I'm an atmospheric science researcher with particular interest in problems where mesoscale and/or synoptic-scale dynamics are inextricably linked with the larger-scale climate processes that give rise to variability and change. My work aims to improve our understanding of the seasonal climate of extreme weather events and to contribute to better understanding of the predictability, both potential and practical, of such events. This work has included contributions to key drivers of the southern African hydroclimate and the extreme wind risk of the North Atlantic and Europe.

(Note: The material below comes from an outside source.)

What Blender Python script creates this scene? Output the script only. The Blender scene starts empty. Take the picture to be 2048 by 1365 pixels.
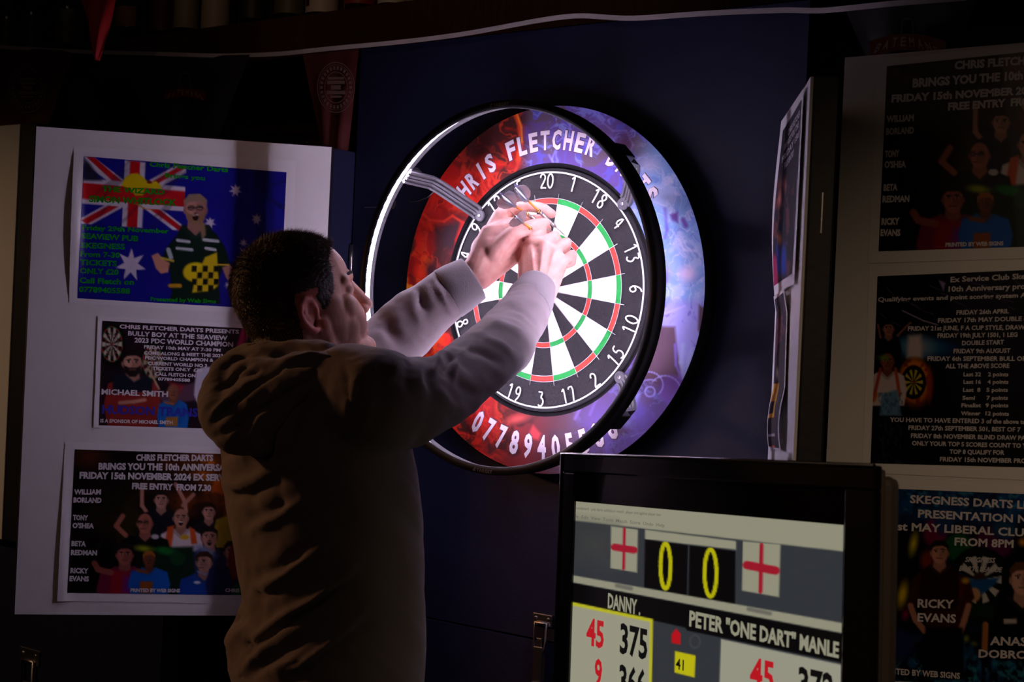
import bpy, bmesh, math, random
import numpy as np
from mathutils import Vector, Matrix, Euler
from mathutils.bvhtree import BVHTree
random.seed(5)
SC = bpy.context.scene
COL = SC.collection
# ------------------------------------------------------------------ camera
FPX = 3000.0
CAM = np.array([1.63982, -2.27427, 1.64038])
yaw, pitch, roll = 0.6532, -0.00269, 0.04561
CF = np.array([-math.sin(yaw)*math.cos(pitch), math.cos(yaw)*math.cos(pitch), math.sin(pitch)])
R0 = np.array([math.cos(yaw), math.sin(yaw), 0.0]); U0 = np.cross(R0, CF)
CR = R0*math.cos(roll)+U0*math.sin(roll); CU = -R0*math.sin(roll)+U0*math.cos(roll)
cd = bpy.data.cameras.new('camera'); cam = bpy.data.objects.new('camera', cd); COL.objects.link(cam)
cd.sensor_width = 36.0; cd.lens = FPX/2048*36.0; cd.clip_start = 0.05
M = Matrix((( CR[0], CU[0], -CF[0], CAM[0]), (CR[1], CU[1], -CF[1], CAM[1]), (CR[2], CU[2], -CF[2], CAM[2]), (0, 0, 0, 1)))
cam.matrix_world = M
cd.dof.use_dof = True; cd.dof.focus_distance = 2.62; cd.dof.aperture_fstop = 8.0
SC.camera = cam
# ------------------------------------------------------------------ world, lights, exposure
w = bpy.data.worlds.new('world'); SC.world = w; w.use_nodes = True
w.node_tree.nodes['Background'].inputs[0].default_value = (1.0, 0.70, 0.55, 1)
w.node_tree.nodes['Background'].inputs[1].default_value = 0.014
LED_POWER = 315.0
def lamp(name, kind, loc, target, power, color, **kw):
    l = bpy.data.lights.new(name, kind); l.energy = power; l.color = color
    for k, v in kw.items(): setattr(l, k, v)
    o = bpy.data.objects.new(name, l); COL.objects.link(o); o.location = loc
    o.rotation_euler = (Vector(target)-Vector(loc)).to_track_quat('-Z', 'Y').to_euler()
    return o
lamp('pendant_light', 'SPOT', (-2.1, -1.28, 2.10), (-0.20, -0.62, 1.22), 46.0, (1.0, 0.46, 0.20), spot_size=0.66, spot_blend=0.45, shadow_soft_size=0.10)
lamp('downlight', 'SPOT', (2.0, -2.3, 2.6), (1.05, -0.13, 0.98), 33.0, (1.0, 0.68, 0.44), spot_size=0.82, spot_blend=1.0, shadow_soft_size=0.06)
lamp('far_downlight', 'SPOT', (-2.6, -2.6, 2.6), (-1.62, -0.15, 1.2), 42.0, (1.0, 0.60, 0.34), spot_size=0.72, spot_blend=1.0, shadow_soft_size=0.06)
lamp('bottle_fill_light', 'SPOT', (0.30, -1.9, 2.70), (-0.42, 0.13, 2.44), 9.0, (1.0, 0.62, 0.36), spot_size=0.80, spot_blend=1.0, shadow_soft_size=0.04)  # added spot that brings up the bottles, stands for no real fitting
lamp('soft_fill_light', 'AREA', (0.2, -4.2, 2.8), (0.0, -0.4, 1.5), 2.3, (1.0, 0.68, 0.50), size=1.6)  # added soft fill for the unlit side, stands for no real fitting
vs = SC.view_settings; SC.display_settings.display_device = 'sRGB'
vs.view_transform = 'Standard'; vs.look = 'None'; vs.gamma = 1.0; vs.use_curve_mapping = False; vs.exposure = 0.0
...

As a UKRI Future Leaders Fellow I lead First Rains, which pursues rainfall onset prediction problems in order to better answer "When will the rains start?" in southern Africa and other regions with emerging risk of rainfall season delays. I am also Co-I in the NERC-funded DRY-CAB team which, in collaboration with Zambia Meteorological Department, has obtained the first comprehensive set of observations of the Congo Air Boundary in central southern Africa. Before starting this fellowship in late 2022, I was a Departmental Lecturer in the School of Geography and the Environment and Career Development Fellow in Christ Church, Oxford. I've been based in Oxford since 2015, working with colleagues in the African Climate Research group on the processes driving variability and change in central and southern Africa, South America, and elsewhere. Work on these topics has received support from Future Climate for Africa projects, UMFULA and IMPALA, and under CSSP-Brazil projects as part of the wider Newton-Funded CSSP programme. Funding from the John Fell Fund in 2021/22 enabled Dr Marcia Zilli and I to establish the first real-time monitor for the progression of tropical-extratropical cloudband seasons across in the Southern Hemisphere.
From 2012-2015, I worked as a postdoctoral researcher in the Department of Meteorology at the University of Reading. I was working on "Sting Jet Windstorms in Current and Future Climates" together with Suzanne Gray and Peter Clark in the Mesoscale Group. I remain involved in this research with a focus on the predictability of sting jet formation within extratropical cyclones and how this relates to climatological risk of wind storms, both present and future.
In 2012, I completed a PhD on tropical-extratropical cloud bands over southern Africa with some focus on their dynamics and much focus on their interannual variability and importance for rainfall. This work was carried out in the Dept. of Oceanography, University of Cape Town and supported by a David and Elaine Potter Postgraduate Fellowship and funding from the National Research Foundation.